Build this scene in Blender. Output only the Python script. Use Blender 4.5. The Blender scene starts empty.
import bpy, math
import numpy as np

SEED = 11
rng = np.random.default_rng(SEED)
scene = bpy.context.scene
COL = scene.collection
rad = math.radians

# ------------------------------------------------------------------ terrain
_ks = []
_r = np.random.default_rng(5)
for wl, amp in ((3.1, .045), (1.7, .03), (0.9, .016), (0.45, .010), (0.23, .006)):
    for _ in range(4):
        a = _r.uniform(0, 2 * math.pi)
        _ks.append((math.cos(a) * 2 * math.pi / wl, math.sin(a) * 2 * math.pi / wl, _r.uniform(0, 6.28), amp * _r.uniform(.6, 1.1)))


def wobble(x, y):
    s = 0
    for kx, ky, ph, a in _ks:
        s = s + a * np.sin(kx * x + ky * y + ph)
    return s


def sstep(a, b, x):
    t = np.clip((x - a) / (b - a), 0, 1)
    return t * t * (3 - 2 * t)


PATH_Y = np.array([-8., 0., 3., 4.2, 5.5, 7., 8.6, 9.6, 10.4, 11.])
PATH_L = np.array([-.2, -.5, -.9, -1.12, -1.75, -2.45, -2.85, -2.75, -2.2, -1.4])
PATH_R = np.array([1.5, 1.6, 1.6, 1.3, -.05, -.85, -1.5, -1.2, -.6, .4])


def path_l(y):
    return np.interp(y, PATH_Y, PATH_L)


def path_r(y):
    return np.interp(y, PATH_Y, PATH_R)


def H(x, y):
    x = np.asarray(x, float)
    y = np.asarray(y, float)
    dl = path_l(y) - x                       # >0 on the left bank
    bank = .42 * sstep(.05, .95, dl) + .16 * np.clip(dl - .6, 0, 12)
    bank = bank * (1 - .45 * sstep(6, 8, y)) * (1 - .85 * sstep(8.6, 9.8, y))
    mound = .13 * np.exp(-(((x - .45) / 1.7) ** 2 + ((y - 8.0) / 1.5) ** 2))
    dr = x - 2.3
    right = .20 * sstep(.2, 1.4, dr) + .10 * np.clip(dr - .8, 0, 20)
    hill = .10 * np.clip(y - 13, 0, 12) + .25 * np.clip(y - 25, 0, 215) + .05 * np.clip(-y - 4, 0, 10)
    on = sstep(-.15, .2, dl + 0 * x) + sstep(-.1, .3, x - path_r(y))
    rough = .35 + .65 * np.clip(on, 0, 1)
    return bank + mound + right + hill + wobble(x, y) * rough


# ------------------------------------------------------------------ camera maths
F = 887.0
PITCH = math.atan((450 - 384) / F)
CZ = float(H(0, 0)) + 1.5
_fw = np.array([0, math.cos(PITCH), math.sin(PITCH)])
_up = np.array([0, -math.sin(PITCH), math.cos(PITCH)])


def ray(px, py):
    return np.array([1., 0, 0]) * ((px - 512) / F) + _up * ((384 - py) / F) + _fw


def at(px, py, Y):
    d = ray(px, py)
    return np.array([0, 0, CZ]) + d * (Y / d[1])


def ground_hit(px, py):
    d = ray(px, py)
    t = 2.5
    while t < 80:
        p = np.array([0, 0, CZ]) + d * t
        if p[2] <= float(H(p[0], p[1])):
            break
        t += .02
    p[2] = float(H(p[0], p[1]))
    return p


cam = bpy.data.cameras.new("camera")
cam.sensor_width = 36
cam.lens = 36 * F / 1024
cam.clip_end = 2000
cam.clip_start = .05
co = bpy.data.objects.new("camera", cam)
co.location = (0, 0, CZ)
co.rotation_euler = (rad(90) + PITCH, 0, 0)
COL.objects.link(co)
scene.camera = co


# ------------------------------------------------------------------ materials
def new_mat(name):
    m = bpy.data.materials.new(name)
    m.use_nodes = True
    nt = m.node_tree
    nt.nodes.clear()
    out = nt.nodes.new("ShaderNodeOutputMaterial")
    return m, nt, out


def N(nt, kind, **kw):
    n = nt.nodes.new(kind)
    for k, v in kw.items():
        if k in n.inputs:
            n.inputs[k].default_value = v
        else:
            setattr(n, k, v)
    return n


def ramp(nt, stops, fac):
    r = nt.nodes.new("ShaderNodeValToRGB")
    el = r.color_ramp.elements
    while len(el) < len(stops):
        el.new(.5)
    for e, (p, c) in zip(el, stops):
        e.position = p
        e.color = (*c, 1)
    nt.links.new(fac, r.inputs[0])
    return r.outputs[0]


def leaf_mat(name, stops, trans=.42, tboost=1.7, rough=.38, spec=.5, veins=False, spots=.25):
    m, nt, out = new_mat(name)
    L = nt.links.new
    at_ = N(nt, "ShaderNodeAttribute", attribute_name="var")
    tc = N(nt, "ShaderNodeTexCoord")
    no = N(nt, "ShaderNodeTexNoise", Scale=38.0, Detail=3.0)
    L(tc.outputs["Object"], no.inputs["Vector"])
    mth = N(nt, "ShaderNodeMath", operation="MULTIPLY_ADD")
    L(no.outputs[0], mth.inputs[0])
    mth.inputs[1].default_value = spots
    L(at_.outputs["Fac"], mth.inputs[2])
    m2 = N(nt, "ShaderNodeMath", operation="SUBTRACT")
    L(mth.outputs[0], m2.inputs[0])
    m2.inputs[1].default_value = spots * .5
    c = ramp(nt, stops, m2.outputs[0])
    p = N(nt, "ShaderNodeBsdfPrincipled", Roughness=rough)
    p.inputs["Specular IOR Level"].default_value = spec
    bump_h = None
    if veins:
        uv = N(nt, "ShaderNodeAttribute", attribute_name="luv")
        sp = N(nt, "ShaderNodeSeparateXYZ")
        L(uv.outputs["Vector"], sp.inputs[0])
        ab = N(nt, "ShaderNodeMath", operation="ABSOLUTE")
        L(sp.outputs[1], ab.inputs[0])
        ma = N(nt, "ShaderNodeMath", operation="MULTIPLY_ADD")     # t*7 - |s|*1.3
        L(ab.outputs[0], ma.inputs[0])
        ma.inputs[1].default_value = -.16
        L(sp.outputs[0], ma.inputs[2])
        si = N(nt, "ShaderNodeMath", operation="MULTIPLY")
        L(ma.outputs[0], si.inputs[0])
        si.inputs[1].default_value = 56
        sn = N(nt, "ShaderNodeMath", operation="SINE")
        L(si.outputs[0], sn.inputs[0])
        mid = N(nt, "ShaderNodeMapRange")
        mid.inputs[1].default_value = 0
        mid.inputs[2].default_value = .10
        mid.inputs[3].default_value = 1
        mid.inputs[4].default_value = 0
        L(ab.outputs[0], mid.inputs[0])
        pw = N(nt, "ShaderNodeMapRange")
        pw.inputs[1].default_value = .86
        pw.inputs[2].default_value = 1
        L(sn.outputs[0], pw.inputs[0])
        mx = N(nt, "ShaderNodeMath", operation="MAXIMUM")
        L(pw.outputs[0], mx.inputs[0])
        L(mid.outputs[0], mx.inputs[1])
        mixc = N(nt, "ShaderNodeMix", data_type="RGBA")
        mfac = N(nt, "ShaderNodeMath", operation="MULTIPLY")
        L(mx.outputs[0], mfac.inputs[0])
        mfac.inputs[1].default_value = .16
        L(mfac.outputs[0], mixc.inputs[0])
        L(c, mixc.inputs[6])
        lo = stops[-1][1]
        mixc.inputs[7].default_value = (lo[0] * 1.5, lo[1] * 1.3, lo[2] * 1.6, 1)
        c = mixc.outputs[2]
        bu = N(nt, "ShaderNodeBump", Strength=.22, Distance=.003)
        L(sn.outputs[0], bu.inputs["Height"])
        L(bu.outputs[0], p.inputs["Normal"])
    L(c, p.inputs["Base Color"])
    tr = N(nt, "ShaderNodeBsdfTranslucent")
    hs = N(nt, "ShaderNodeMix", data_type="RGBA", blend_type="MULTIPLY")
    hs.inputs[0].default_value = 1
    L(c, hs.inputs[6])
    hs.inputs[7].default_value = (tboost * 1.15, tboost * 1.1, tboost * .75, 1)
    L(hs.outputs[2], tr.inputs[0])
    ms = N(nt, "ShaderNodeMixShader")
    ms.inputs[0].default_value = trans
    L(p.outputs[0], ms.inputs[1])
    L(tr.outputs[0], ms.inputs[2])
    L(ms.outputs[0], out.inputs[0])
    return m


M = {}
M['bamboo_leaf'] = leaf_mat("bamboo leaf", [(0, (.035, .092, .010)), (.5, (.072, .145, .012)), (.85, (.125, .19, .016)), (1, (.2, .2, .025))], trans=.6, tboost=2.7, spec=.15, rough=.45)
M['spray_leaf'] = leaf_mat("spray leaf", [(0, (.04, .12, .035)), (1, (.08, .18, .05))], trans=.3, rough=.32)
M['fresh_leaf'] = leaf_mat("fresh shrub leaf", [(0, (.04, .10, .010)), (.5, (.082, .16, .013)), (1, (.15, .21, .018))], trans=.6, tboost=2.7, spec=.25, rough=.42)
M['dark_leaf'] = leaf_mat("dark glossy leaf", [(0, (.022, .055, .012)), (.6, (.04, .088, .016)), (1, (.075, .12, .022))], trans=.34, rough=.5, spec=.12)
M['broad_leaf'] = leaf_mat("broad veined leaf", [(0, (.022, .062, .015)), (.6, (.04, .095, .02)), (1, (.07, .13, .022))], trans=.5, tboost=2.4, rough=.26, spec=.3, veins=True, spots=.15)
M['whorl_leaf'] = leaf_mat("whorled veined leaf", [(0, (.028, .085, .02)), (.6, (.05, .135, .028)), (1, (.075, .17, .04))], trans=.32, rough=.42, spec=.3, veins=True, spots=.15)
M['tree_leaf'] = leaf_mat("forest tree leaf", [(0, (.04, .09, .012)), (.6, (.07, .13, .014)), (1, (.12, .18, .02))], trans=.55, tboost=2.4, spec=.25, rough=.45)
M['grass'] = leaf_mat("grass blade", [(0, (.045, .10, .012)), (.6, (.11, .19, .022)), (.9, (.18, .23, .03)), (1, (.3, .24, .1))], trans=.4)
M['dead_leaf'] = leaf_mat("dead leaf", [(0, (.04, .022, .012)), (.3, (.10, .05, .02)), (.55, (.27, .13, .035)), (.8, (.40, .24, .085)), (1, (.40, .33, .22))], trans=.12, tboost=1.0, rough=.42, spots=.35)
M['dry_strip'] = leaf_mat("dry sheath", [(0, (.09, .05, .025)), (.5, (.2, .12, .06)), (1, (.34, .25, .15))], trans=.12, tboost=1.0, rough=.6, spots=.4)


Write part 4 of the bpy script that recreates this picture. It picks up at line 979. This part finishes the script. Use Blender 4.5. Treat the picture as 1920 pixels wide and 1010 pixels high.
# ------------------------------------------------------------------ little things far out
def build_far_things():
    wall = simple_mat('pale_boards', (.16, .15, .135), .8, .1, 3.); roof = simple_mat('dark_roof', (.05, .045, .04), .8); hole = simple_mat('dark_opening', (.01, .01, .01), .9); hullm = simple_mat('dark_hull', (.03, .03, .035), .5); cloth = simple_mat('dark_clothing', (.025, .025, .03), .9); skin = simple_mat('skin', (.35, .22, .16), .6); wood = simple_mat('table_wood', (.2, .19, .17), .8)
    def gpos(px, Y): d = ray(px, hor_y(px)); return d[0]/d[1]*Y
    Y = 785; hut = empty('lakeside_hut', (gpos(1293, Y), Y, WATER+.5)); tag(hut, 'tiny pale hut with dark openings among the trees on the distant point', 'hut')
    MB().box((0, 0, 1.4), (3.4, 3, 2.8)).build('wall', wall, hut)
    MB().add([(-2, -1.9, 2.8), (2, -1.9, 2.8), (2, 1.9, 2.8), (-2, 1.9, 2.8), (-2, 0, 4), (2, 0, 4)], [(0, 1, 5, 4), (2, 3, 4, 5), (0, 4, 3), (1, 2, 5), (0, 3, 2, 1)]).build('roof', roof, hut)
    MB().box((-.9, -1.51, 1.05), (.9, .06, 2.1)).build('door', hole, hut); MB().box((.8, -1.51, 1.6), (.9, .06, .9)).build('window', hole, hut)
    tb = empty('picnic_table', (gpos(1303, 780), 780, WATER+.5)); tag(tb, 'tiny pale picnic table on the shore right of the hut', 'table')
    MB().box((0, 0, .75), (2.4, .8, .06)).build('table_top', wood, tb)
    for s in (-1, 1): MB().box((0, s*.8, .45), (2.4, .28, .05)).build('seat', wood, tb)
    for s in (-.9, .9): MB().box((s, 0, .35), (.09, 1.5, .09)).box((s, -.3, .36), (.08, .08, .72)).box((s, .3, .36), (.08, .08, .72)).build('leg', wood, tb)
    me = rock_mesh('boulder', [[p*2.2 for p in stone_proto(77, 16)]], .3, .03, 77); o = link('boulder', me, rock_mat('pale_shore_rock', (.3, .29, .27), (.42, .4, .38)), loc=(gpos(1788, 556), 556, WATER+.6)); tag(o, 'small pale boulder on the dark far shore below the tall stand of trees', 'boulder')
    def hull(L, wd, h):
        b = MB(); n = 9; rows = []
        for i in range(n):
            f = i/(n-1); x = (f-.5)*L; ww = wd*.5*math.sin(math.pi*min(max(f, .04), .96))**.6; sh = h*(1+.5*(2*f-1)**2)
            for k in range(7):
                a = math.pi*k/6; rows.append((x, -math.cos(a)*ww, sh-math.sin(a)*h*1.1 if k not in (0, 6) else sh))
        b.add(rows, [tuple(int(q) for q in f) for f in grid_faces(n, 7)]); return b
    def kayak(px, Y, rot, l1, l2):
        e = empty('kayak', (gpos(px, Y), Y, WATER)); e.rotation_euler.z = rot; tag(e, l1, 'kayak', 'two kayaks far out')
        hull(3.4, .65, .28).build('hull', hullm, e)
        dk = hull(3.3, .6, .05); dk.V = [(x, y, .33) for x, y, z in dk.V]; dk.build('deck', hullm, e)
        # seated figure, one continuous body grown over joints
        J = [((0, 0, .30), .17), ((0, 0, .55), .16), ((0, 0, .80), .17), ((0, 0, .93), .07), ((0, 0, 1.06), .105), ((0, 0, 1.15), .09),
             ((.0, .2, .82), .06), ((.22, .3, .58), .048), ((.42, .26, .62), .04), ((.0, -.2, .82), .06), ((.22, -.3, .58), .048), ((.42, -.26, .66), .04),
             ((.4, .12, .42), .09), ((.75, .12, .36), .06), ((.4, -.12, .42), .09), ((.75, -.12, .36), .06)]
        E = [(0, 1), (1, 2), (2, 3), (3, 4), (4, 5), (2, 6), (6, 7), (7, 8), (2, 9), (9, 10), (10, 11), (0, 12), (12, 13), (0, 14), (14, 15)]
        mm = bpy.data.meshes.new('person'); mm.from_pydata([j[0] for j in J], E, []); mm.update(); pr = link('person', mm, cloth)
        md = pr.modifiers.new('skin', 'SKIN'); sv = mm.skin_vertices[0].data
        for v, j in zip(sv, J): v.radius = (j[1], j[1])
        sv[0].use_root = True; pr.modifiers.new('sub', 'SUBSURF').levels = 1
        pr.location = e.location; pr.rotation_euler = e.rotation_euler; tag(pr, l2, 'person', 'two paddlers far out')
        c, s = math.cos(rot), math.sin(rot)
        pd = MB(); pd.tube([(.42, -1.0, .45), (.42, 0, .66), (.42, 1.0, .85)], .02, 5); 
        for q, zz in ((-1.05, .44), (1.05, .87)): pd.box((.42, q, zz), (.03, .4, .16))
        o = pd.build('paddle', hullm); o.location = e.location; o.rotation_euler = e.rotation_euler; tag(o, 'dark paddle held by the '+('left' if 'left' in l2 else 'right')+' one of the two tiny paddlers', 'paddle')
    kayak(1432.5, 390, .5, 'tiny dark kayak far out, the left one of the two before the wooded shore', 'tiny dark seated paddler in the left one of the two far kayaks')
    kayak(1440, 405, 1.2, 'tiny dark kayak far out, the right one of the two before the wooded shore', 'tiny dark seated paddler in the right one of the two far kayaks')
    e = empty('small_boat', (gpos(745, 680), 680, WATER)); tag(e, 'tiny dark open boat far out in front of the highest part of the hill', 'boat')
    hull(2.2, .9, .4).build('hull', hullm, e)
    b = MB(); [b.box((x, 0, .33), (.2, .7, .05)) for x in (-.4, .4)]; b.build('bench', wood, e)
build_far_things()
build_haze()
■ ■ ■ ■
Do this | Return, please, the lines of the data from the first through the line containing "return t * t * (3 - 2 * t)", both kept, exactly as they stand and nothing more.

The completed task |
Build this scene in Blender. Output only the Python script. Use Blender 4.5. The Blender scene starts empty.
import bpy, math
import numpy as np

SEED = 11
rng = np.random.default_rng(SEED)
scene = bpy.context.scene
COL = scene.collection
rad = math.radians

# ------------------------------------------------------------------ terrain
_ks = []
_r = np.random.default_rng(5)
for wl, amp in ((3.1, .045), (1.7, .03), (0.9, .016), (0.45, .010), (0.23, .006)):
    for _ in range(4):
        a = _r.uniform(0, 2 * math.pi)
        _ks.append((math.cos(a) * 2 * math.pi / wl, math.sin(a) * 2 * math.pi / wl, _r.uniform(0, 6.28), amp * _r.uniform(.6, 1.1)))


def wobble(x, y):
    s = 0
    for kx, ky, ph, a in _ks:
        s = s + a * np.sin(kx * x + ky * y + ph)
    return s


def sstep(a, b, x):
    t = np.clip((x - a) / (b - a), 0, 1)
    return t * t * (3 - 2 * t)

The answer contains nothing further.